« 3h du matin,
j’arrive sur le site ». « À
l’époque, j’avais un vélo à petites roues » et « j’étais dégueu ». Dans la foule,
personne ne le remarque. « Distribution
de tracts », l’occasion d’une « première collecte d’informations ». En les lisant, il comprend
« qu’ils attendent le consultant
anthropologue pour le virer manu militari ». « Je choisis un leader, je le tire par la
manche », « je suis
l’ethnologue ». « Toute une
foule se rassemble », le leader dit à deux personnes : « prenez-le tous les deux ». Eric est
pris en charge. En entrant dans l’usine, il sort de son sac à dos deux
bouteilles, « on les met où ? »
Toutes les usines n’ont-elles pas un bar clandestin ? Effectivement,
« on ouvre une petite porte »,
un bar apparaît. « J’y mets mes
bouteilles. » « Immédiatement,
la nouvelle circule : il nous a eus. Ils ne peuvent plus me lâcher. »
Le monde des aciéries est d’autant plus difficile à pénétrer
que les risques du métier forcent à un très étroit esprit d’équipe. « On se protège, on est ultra-solidaires. »
La nécessité de prendre soin les uns des autres conduit à développer des
« pratiques féminines ». La
réalité des aciéries n’est pas celle des équations. C’est celle des hommes.
« À la fin, je savais qui avait
écrit les textes sur moi et l’espion venu de Rome avec un dessin issu d’Astérix,
j’étais dans le salon, à l’endroit même où il avait écrit le tract.

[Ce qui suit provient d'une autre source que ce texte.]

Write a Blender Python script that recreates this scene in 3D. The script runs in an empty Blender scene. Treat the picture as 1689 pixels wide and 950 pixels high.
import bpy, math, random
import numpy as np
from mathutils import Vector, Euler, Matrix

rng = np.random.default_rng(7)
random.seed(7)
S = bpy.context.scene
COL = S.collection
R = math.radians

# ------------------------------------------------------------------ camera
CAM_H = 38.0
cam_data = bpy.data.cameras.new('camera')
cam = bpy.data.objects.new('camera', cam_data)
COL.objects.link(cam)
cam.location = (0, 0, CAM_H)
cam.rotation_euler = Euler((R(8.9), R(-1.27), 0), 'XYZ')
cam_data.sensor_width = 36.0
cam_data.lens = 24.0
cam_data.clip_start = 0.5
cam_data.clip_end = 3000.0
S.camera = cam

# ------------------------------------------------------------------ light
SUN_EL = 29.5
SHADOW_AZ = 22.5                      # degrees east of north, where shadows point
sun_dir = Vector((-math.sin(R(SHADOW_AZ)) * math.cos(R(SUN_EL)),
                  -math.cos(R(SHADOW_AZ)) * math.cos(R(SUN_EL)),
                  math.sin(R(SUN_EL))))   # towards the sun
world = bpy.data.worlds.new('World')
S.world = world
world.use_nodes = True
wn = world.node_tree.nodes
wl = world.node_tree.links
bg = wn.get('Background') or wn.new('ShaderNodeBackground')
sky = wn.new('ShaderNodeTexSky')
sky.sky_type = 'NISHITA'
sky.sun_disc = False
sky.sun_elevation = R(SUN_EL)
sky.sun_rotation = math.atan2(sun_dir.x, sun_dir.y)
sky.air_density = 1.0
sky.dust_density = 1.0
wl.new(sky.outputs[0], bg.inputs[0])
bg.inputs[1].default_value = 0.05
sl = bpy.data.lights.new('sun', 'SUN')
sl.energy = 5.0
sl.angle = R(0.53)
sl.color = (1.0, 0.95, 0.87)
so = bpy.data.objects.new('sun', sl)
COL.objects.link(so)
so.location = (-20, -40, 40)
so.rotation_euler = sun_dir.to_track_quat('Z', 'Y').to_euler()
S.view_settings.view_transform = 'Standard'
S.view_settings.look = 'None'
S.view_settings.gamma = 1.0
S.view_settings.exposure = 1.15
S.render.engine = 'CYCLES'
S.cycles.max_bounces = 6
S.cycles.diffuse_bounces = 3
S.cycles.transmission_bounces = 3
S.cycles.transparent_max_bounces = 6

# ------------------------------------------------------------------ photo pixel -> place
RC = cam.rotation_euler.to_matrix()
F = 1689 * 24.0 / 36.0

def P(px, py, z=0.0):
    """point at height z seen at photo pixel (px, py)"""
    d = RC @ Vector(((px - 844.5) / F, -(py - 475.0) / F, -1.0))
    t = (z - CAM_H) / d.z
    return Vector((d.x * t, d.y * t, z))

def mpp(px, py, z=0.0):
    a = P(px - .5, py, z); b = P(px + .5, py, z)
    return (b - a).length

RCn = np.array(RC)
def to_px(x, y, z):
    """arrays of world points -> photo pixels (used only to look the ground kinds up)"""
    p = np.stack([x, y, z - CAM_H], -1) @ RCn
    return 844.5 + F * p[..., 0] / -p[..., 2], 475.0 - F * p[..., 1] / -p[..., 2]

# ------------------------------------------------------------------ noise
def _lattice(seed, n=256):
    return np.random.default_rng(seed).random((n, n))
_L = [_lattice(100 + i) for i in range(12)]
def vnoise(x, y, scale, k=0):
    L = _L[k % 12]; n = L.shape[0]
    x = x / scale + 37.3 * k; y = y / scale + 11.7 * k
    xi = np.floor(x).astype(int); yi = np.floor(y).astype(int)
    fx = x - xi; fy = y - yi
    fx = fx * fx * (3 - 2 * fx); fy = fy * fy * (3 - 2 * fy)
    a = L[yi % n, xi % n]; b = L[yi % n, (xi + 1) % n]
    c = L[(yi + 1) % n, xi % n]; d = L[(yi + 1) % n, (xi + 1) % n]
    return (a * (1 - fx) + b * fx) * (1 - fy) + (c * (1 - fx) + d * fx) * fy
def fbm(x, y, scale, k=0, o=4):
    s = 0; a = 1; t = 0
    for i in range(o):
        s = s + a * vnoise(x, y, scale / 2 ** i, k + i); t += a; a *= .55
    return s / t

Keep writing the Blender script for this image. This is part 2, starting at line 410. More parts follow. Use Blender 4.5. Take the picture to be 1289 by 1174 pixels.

Cela me
révélait tout de sa personne. »
Alors, pourquoi la productivité de l’usine avait-elle
chuté ? Les ingénieurs de l’entreprise avaient décidé d’une politique de zéro
défaut. Ils avaient obligé le personnel à effectuer huit contrôles. Ils
n’avaient pas compris que la vie de l’ouvrier n’est que contrôle. Par exemple,
« le matin lorsqu’il arrivait au
vestiaire de l’aciérie, l’ouvrier longeait la tuyauterie de refroidissement du
four ; s’il voyait un problème, il allait en parler au responsable. »
La politique des ingénieurs était non seulement inefficace, mais surtout
« ça a produit la démotivation des
gens ». Ils n’étaient plus que des exécutants.
« C’était la
lutte de la culture ingénieur, contre la culture praticien ». « Du passé faisons table rase, on va tout
modéliser. » C’était surtout l’affrontement entre « le monde de l’oralité et le monde de
l’écrit. » « L’acier a des
odeurs différentes en fonction du travail que l’on fait. » « Les ouvriers les connaissent, mais sont
incapables de les nommer. » Ils disent « tu sens comme ça sent. » Pour eux, c’est clair. Pas pour
l’ingénieur, qui pense : « ils
ne sont vraiment pas bons, on a raison ».
Eric Minnaert sera entendu par le PDG du groupe. Mais
partout dans l’industrie française, c’est la parole qui a gagné. L’entreprise
n’ayant pu exprimer ce qui faisait sa valeur, son savoir-faire, on lui a imposé
des normes théoriques. Parce qu’elles ne tenaient pas compte de sa complexité,
elles l’ont détruite. Et la nation n’a pas compris qu’elle perdait son
patrimoine. « On n’a pas pu
s’engager avec eux, les défendre. »
Nous avions les meilleures aciéries du monde. Par exemple.